BOOK REVIEW / Ape expectations: The Imaginary Monkey - Sean French: Granta Books, pounds 12.99

Nicholas Lezard
Sunday 28 March 1993 00:02 GMT
Comments

MOST fiction editors would perk up at a reader's report on The Imaginary Monkey: 'It's about a man who is spurned in love . . . and turns into a monkey]' Aha. Maybe we have something here.

To be fair, Sean French doesn't overstress the gimmicky aspect of his first novel. The part of it that's about being a monkey takes up slightly less than half of the book's scant 156 pages: not so much an imaginary monkey, perhaps, as a notional one. Neither French nor his monkey-narrator ever discovers what sort of monkey he is.

Greg Weaver is fat, balding and unhappy with his body; he then meets Susan, who, though large as well, is happy with hers. Their relationship involves a detailed description of their first night's sex, followed by an account of their break-up so laconic it sounds almost like an admission of laziness: 'There was no narrative thread in the destruction of our relationship, just as there is no narrative in the decay of an abandoned house.'

When Susan gives him the boot, Greg gets drunk and prays for his consciousness to be put into the body of an animal, preferably a migratory bird's, as 'a free transfer'. And so, in Part 2, he wakes up a monkey - not quite what he was after, but a lot less involuntary and depressing than Gregor Samsa's metamorphosis. He enters Susan's house, where she and her new lover take the monkey as a pet. Susan cruelly christens him 'Greg'. Greg the Monkey - obsessively jealous when Greg the Man - can now watch Susan go to the bog or have sex, or can read her diaries. He is most interested in reading about her pre-Greg sex-life: 'Sex is the weak point, the fissure where we can break through all the disguises and get at the truth about life,' he writes.
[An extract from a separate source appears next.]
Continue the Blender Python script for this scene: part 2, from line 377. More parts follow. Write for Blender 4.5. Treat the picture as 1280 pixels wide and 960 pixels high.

Unfortunately, a line like that sounds like an excuse for a novel rather than its core, especially in one as wafer-thin as this. Although stylistically scrupulous, Sean French hasn't supplied any intellectual centre around which his narrative can revolve, and has fudged the chance to make a powerful allegory out of Greg's story. Maybe he believes Sam Goldwyn's dictum that allegories belong in the Nile, and is worried that his monkey would get eaten up by one.